Episode 4 of The Book of Boba Fett aired yesterday on Disney+ and I’ve noticed a troubling trend in Star Wars since Disney acquired it.
No one has sex anymore.
Now, I don’t mean on-screen. Star Wars has always been family-friendly. But in the original trilogy and prequels, the characters were sexy and, once safely offscreen, would definitely be having sex. And as an audience member, that was good to know.
Now I find myself getting increasingly annoyed at how thoroughly de-sexed the new show has made Boba Fett. This is the ultimate bad boy, the kind of anti-hero chicks swoon for. He fights, he shoots, but he knows right from wrong and he’s never too busy to give a compliment to the slave girls.
Or at least… that’s how he used to be.
In Season 2 of The Mandalorian, Boba Fett made his triumphant return from his seeming death and did not disappoint.
The savage beating he laid down on the stormtroopers and his take-no-crap demeanor while demanding his father’s armor back from Mando were exactly in line with everything we knew about Boba Fett. Everything that makes a girl’s heart go pitter-pat.
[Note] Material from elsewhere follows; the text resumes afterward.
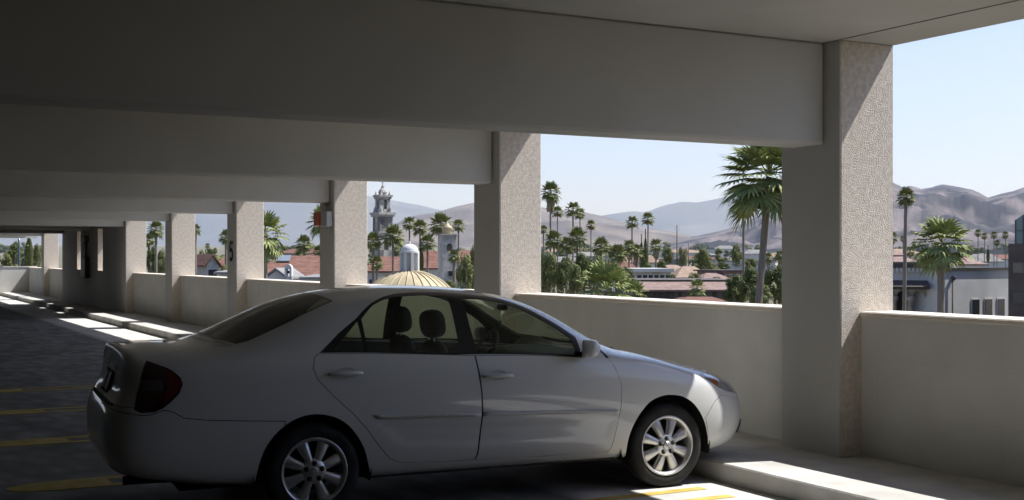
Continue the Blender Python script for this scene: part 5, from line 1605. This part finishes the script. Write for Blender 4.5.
# right view: arcaded white building, its blank wing, brown office block
def arcade():
    Z = 92
    e, W_, h, m = bld('arcaded_building', 855, 948, Z, 'white mission-style building with round arches behind the slender palm', 'building', -.31); e.scale = (.95, 1, 1)
    x = lambda p: (p - 901.5) * m
    zt = h(267.5)
    arcs = [(893.5, 6.2), (903.7, 0), (902, 5.6), (918.5, 6.2)]
    cs = [x(886.5), x(902.3), x(918.3)]; r = 5.6 * m; zs = h(296.5)
    g = MB(); yb = .9
    g.box(x(855), cs[0] - r, 0, yb, 0, zt)
    for a, b in zip(cs[:-1], cs[1:]): g.box(a + r, b - r, 0, yb, 0, zt)
    g.box(cs[-1] + r, x(948), 0, yb, 0, zt)
    n = 16
    for c in cs:
        for k in range(n):
            a0, a1 = PI * k / n, PI * (k + 1) / n
            vs = [(c + r * math.cos(a0), 0, zs + r * math.sin(a0)), (c + r * math.cos(a1), 0, zs + r * math.sin(a1)), (c + r * math.cos(a1), 0, zt), (c + r * math.cos(a0), 0, zt)]
            vs += [(q[0], yb, q[2]) for q in vs]
            g.add(vs, [(0, 1, 2, 3), (0, 4, 5, 1), (7, 6, 5, 4)])
    g.build('arcade_wall', M['whitewall'], e)
    g = MB(); g.box(x(855), x(948), 1.6, 14, 0, h(270)); g.build('inner_wall', M['brownwall'], e, label='dark recess behind the arches')
    for c in cs:
        g = MB()
        for k in range(n):
            a0, a1 = PI * k / n, PI * (k + 1) / n; r2 = r + .16
            vs = [(c + q * math.cos(a), -.12, zs + q * math.sin(a)) for q, a in ((r, a0), (r, a1), (r2, a1), (r2, a0))]
            vs += [(q[0], .02, q[2]) for q in vs]
            g.add(vs, [(0, 1, 2, 3), (3, 2, 6, 7), (0, 4, 5, 1)])
        g.build('arch_molding', M['stone'], e)
    for a, b in zip(cs[:-1], cs[1:]):
        c = (a + b) / 2; g = MB(); g.lathe([(.2, 0), (.17, zs - .3), (.28, zs - .25), (.3, zs), (.3, zs + .02)], 12, Matrix.Translation((c, -.35, 0))); g.build('arcade_column', M['stone'], e)
    g = MB(); zb_ = h(287.5); g.box(x(880), x(929), -1.0, 0, zb_ - .12, zb_ + .12); vs = [(x(879), -1.2, zb_ + .1), (x(930), -1.2, zb_ + .1), (x(927), 0, zb_ + .55), (x(882), 0, zb_ + .55)]
    g.add(vs, [(0, 1, 2, 3)])
    g.build('canopy', M['brownwall'], e, label='dark tiled canopy over the arches')
    g = MB()
    for k in range(14):
        c = x(893 + k * 4.0); g.box(c - .11, c + .11, -.35, .02, zt - .32, zt - .02)
    g.build('eave_brackets', M['whitewall'], e)
    g = MB(); g.box(x(855), x(950), -.4, 14, zt, zt + .35); g.box(x(855), x(934), 2, 12, zt + .35, h(262)); g.build('roof', M['brownwall'], e, label='dark flat roof edge')
    g = MB()
    for c in (x(921), x(931)): g.tube([(c, .1, zt + .2), (c, .1, h(263))], .04, 6)
    g.tube([(x(921), .1, h(263)), (x(931), .1, h(263))], .04, 6); g.build('roof_rail', M['steel'], e)
    e, W_, h, m = bld('white_wing', 946, 1012, 91.7, 'blank white wing with a row of tall windows beside the brown block', 'building', .5)
    W_ = 7.3; x = lambda p: (p - 979) * W_ / 66
    g = MB(); g.box(-W_ / 2, W_ / 2, 0, 4, 0, h(269.8)); g.build('walls', M['whitewall'], e)
    g = MB(); g.box(-W_ / 2 - .05, W_ / 2 + .05, -.12, 4, h(269.8), h(267.5)); g.build('parapet_cap', M['darkbox'], e, label='dark roof edge')
    windows(e, [x(975.5), x(988.2), x(1000.6)], h(318), h(299.5), .74, 0)
    g = MB(); g.tube([(x(952), -.15, 0), (x(952), -.15, h(279))], .07, 8); g.lathe([(.11, h(280)), (.2, h(277)), (.12, h(275.5))], 10, Matrix.Translation((x(953), -.15, 0))); g.build('downpipe', M['brownwall'], e)
    e, W_, h, m = bld('brown_office_block', 1008, 1080, 76, 'dark brown office block with a blue glass upper storey at the right edge', 'building', -.40); e.scale = (.92, 1, 1)
    x = lambda p: (p - 1044) * m
    g = MB(); g.box(x(1008), x(1080), 0, 16, 0, h(243.5)); g.build('walls', M['brownwall'], e)
    for (ya, yb_) in ((262.5, 273), (293, 303)):
        for k in range(5): windows(e, [x(1018 + 13 * k)], h(yb_), h(ya), 10.5 * m, 0, frame='brownwall')
    g = MB(); xa, xb = x(1015.5), x(1080)
    vs = [(xa, 0, h(243.5)), (xb, 0, h(243.5)), (xb, 0, h(206)), (x(1023), 0, h(214.5)), (xa, 0, h(219.5))]
    vs += [(p[0], 10, p[2]) for p in vs]; g.add(vs, [(0, 1, 2, 3, 4), (9, 8, 7, 6, 5), (0, 4, 9, 5), (4, 3, 8, 9), (3, 2, 7, 8)]); g.build('glass_storey', M['blueglass'], e, label='blue glass upper storey')
    g = MB()
    for p in (1015.5, 1023.5, 1036, 1050): g.box(x(p) - .05, x(p) + .05, -.08, .02, h(243.5), h(219.5 if p < 1020 else 215))
    g.box(xa, xb, -.08, .02, h(231), h(230.3)); g.build('mullions', M['darkbox'], e)
arcade()
house('roofs_behind', 885, 925, 256.5, 264, 150, 'pinktile', 'pinkish tiled roofs behind the arcaded building', 14, nwin=3)
house('roofs_behind', 930, 985, 256, 264, 160, 'pinktile', 'wide pinkish roof behind the broad palm', 14, nwin=5)
house('roofs_behind', 884, 905, 249.5, 255, 210, 'pinktile', 'smaller pink roof stepped up behind the slender palm', 12, nwin=2)
# dry pale field with low fence seen through the end opening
So when he got his own show, we waited with bated breath to see how the former bounty hunter would rain down badassery on Tattoine.
Instead… we got Dances with Tusken Raiders. And when he emerged from the Sarlac pit, it seemed he left something behind. His sex drive, for one.
What was the point of his three short scenes with casino maven Garsa (played by the glorious Jennifer Beals)? They were entirely wasted! You’re gonna tell me he can look at a woman like that and speak to her exactly the same way as he does a wookie?
Cool might be enough for some people, but am I wrong for wanting my leading men to be sexy too?
Part of what makes Hollywood magical is that the people are prettier than we are, the interactions more sensuous, giving us all a better, more interesting version of the world to emotionally invest in. And it seems that collectively, the writers at Disney took one look at that hot hallway scene between Han and Leia in Return of the Jedi and said, “That’ll be enough of that.”
Because this is definitely a decision from on high. It’s not the actors.
Temura Morrison has always done right by this character (and the multitude of clones), so he isn’t the problem here. It’s the material.
The question is why? Was it intentional, even? I suspect it was.
Consider the sexy, smoldering Kylo Ren (played by Adam Driver), who inspired terabytes of Reylo fanfiction. Even he was turned into a platonic guy friend by Disney’s writers.
Boba Fett is similar to Kylo Ren in that he is sexy partly because of the menace and, yes, power, he radiates. As it should be.
I’m hoping at some point we get some new leadership over there and Boba Fett (ideally with help from Garsa) will bring sexy back to the Star Wars universe.
Because it’s not fair to ask Adam Driver to do everything.